/ Guest Author

Top Books Read in 2020 from Two Reading Aficionados

The following post is from the Book Review Team of Greg Enas and Russ Pulliam, who annually submit a list of brief reviews of some of the books they read in the year. Note that these selections are not necessarily books published this year, but ones read in 2020 with great benefit.

Greg Enas has a Ph.D. in statistics and worked for many years at Eli Lilly in Indianapolis, running the research numbers on new drugs to make sure they worked effectively. He also likes to read books, about 100 a year. Russell Pulliam is an Indianapolis Star columnist who directs the Pulliam Fellowship summer intern program for the Indianapolis Star and the Arizona Republic. Russ serves as a ruling elder in the Second Reformed Presbyterian Church of Indianapolis.


Stony The Road – Reconstruction, White Supremacy, and the Rise of Jim Crow | Henry Louis Gates, Jr. A stunningly well written photo-journal by this esteemed Harvard academic. He clearly demonstrates the arc of race, politics, and economics has yielded its fruit in its time in American  culture. Shameful, hopeful, fearful, and more describe my thoughts and feelings from these pages.

Franklin & Washington – The Founding Partnership | Edward J. Larson. Fascinating story and well researched – an incredible relationship between two imperfect but exemplary heroes.

The Roots of American Order | Russell Kirk. From foundations in Jerusalem, Athens, Rome, and London, our Republic added the philosophies of Montesquieu, Hume, Blackstone, and Burke to birth our Republic, if we can keep it.

Defending the Faith – J. Gresham Machen and the Crisis of Conservative Protestantism in Modern America | D. G. Hart. He demonstrates the impact of Machen across America and beyond as the founder of the Orthodox Presbyterian Church and Westminster Seminary in Philadelphia. Machen was not a fundamentalist, not a liberal, not an evangelical, but more like a libertarian confessionalist.

Swords & Plowshares – American Evangelicals on War; 1937-1973 | Timothy D. Padgett. Fantastic rendering of evangelical commentary on American political life across war, race, end times and eschatology, Israel, Russia, China, Vietnam, Watergate and more.

A Better Story – God, Sex, and Human Flourishing | Glynn Harrison. This British author and former practicing psychiatrist explains so well why he thinks “traditional Christian teaching on sex, marriage and human flourishing is good news for today.”

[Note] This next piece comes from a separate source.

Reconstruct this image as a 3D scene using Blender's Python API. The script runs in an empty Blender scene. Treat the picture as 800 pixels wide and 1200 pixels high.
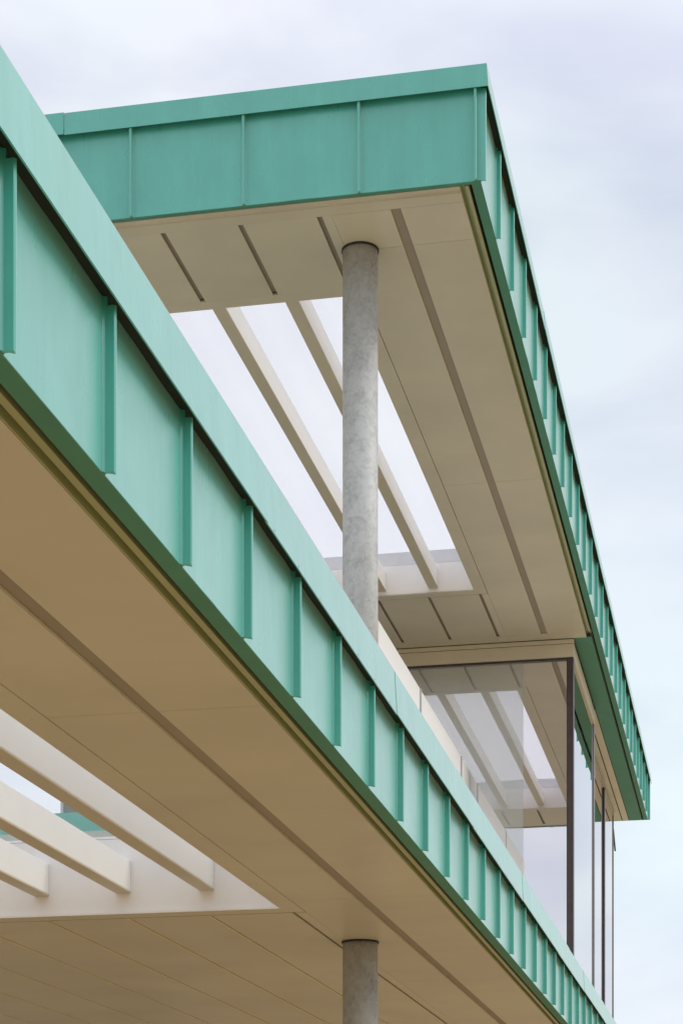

Edge of Order | Daniel Libeskind. An amazing big book with great photographs of the author’s architectural creations from around the world.


The Heart of a Servant Leader: Letters from Jack Miller | C. John Miller. This deceased church planter and missionary gives much wisdom in letters about relationships, suffering and missions.

Beside Every Successful Man: A Woman’s Guide To Having It All | Megan Basham. World magazine’s movie reviewer knows much about men as well as the movies.

Great Society: A New History | Amity Shlaes. The tragedy of Lyndon Johnson’s dream. Idealism goes in the ditch when it bypasses basic truths of Scripture.

Who Am I?: Identity in Christ | Jerry Bridges. He takes doctrines such as union with Christ and imputation of Christ’s righteousness and spells out the practical results.

Caring for One Another: 8 Ways to Cultivate Meaningful Relationships | Edward Welch. As the cover says, "The goal of this book is that these meaningful relationships will become a natural part of daily life in your church. With short chapters and discussion questions meant to be read in a group setting, Ed Welch guides small groups through eight lessons that show what it looks like when ordinary, needy people care for other ordinary, needy people in everyday life."

To Think Christianly: A History of L'Abri, Regent College, and the Christian Study Center Movement | Charles Cotherman. An excellent history of the Christian study center movement after World War II, with new perspective on the lives of Francis Schaeffer, R.C. Sproul and Jim Houston.

Seven Leaders: Preachers and Pastors | Iain Murray. These leaders sought to please the Lord, not achieve popularity.